Dass hier das “Städt­chen” war, in dem sich die obers­ten DDR-Herr­scher gettoi­sier­ten, sehe in der gemüt­li­chen Gegend nicht an. Die Straße wirkt zurück­ge­zo­gen; ich treffe einen einzi­gen Mann. Er sieht sympa­thisch aus, im kurz­är­me­li­gen Hemd, braun­ge­brannt, weiß­haa­rig, ein klei­nes leder­ge­bun­de­nes Buch in der Hand. Als er mich anspricht, denke ich: es ist jemand, der für eine Menschen­rechts­or­ga­ni­sa­tion Unter­schrif­ten des Protes­tes einsam­melt. Ein Zeuge Jeho­vas. Die Zeugen Jeho­vas sind auch vom Staat von Bonn verfolgt worden, weil sie unbe­dingte Pazi­fis­ten sind.
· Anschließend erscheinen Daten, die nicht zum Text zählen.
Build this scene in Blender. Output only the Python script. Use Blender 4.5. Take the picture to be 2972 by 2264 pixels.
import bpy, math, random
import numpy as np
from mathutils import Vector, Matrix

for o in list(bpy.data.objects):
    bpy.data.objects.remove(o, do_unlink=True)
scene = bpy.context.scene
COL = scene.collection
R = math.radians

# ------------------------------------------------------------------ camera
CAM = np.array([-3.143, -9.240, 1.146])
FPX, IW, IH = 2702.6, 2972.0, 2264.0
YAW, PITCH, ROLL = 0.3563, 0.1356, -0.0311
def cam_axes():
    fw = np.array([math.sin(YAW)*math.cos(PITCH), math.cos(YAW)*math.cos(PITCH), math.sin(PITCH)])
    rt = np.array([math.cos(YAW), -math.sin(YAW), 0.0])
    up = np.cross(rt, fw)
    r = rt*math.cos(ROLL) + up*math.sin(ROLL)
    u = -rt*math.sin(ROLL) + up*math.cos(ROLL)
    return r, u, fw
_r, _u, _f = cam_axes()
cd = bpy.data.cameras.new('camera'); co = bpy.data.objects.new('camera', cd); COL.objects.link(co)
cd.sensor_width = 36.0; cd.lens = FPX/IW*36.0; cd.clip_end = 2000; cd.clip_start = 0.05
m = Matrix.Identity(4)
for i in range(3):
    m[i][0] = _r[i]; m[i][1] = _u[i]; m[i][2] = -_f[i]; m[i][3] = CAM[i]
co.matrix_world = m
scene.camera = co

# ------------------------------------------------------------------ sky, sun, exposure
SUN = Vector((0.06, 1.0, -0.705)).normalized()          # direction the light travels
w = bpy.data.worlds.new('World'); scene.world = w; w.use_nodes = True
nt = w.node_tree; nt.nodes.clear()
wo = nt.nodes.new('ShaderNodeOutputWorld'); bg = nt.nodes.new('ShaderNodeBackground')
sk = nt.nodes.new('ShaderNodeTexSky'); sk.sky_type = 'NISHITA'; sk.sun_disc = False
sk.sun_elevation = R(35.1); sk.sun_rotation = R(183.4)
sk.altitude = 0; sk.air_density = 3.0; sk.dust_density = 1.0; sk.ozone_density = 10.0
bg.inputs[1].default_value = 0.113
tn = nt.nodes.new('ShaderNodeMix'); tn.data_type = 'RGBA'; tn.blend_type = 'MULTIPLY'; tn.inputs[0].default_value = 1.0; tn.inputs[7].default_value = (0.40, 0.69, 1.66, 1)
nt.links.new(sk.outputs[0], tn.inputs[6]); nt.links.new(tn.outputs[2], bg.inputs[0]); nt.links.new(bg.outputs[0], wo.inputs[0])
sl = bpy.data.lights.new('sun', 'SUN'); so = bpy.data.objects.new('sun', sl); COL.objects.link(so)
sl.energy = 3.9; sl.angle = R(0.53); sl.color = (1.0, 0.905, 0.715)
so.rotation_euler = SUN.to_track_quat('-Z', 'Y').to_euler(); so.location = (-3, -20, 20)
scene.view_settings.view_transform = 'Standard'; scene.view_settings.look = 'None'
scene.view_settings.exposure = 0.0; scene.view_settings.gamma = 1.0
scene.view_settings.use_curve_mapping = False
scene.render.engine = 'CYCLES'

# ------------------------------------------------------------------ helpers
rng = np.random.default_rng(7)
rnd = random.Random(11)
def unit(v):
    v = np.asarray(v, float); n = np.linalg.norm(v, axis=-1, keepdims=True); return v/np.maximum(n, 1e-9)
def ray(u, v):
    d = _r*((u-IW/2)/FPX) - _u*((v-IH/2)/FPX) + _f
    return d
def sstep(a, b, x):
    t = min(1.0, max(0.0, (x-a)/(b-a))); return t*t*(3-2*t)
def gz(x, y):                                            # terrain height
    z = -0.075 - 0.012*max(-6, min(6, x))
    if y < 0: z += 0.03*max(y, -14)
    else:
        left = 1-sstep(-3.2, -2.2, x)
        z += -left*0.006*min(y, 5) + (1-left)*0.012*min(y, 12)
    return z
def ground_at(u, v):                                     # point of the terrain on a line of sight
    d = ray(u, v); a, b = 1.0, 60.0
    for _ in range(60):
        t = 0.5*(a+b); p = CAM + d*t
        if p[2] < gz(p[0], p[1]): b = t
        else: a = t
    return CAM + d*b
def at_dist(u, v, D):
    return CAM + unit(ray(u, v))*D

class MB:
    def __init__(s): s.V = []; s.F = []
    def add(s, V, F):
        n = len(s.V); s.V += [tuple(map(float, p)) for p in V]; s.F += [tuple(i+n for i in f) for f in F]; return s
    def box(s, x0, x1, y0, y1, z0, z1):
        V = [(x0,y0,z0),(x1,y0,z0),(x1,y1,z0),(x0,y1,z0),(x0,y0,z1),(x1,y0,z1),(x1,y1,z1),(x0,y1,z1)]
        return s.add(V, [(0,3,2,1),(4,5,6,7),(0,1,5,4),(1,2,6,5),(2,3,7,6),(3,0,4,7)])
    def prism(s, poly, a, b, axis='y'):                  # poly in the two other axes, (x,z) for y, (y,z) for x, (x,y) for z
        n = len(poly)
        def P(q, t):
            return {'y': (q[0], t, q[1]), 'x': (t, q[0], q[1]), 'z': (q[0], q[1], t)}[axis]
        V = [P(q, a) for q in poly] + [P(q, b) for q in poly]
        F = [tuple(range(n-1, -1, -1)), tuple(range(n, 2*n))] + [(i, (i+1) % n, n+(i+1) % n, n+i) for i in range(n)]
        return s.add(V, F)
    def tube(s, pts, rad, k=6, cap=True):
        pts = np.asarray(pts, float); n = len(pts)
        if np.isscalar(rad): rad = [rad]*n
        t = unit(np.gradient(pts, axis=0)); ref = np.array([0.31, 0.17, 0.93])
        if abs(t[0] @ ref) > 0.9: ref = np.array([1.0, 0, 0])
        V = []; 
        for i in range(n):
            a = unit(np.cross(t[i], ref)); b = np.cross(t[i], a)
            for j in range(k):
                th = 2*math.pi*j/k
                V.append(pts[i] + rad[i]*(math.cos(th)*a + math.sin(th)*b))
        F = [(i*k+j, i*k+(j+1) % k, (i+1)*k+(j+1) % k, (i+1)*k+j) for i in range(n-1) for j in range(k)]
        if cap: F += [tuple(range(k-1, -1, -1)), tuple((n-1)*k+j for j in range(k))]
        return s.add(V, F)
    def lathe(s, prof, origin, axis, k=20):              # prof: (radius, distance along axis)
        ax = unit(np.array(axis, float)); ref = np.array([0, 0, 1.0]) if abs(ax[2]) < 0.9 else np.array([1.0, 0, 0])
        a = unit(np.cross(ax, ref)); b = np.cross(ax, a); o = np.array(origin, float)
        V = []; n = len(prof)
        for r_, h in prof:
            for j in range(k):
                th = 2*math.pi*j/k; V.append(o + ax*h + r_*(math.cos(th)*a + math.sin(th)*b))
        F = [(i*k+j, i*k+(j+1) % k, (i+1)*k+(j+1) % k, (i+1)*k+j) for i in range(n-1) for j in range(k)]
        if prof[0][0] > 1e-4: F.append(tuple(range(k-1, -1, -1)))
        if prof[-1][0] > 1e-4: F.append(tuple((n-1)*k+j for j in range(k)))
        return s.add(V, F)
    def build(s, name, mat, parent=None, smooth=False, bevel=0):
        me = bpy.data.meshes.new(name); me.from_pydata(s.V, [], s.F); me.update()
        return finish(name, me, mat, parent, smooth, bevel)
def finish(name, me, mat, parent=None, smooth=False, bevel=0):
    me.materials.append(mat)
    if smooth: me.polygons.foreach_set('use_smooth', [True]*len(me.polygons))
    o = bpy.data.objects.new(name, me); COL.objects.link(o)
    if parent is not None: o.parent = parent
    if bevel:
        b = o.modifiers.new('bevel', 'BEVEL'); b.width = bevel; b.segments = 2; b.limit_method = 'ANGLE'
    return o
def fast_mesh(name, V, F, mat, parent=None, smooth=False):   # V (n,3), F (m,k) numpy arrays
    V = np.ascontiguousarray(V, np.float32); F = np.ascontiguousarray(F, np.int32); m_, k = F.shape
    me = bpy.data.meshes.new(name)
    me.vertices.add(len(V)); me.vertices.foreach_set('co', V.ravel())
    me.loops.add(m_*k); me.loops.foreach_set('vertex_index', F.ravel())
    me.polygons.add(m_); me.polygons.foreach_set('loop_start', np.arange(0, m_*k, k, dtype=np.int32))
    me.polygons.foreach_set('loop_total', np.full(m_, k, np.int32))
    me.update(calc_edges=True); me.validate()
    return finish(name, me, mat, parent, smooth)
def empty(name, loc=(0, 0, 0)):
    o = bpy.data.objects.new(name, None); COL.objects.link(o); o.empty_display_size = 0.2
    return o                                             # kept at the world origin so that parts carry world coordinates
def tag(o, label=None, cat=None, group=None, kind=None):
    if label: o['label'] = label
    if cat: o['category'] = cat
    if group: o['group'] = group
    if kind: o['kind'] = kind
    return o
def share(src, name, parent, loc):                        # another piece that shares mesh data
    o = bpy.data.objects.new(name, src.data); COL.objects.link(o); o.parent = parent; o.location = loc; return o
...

Um dessen­wil­len bin ich auf ihrer Seite.
Gerade hat das Bundes­ver­wal­tungs­ge­richt ein rechts­wid­ri­ges Urteil über sie gespro­chen. Die Zeugen bren­nen jedem Staat auf der Haut. Ich bin mit meinen Meinun­gen über sie fertig. Ein Trak­tat will ich nicht. Einen klei­nen bunten Zettel nehme ich, weil er den berühm­ten Augen­blick abbil­det, in dem ein Schwert zu einer Pflug­schar wird. “Und Speere zu Sicheln” oder so ähnlich; der Zeuge hat eine andere Über­set­zung als Luther.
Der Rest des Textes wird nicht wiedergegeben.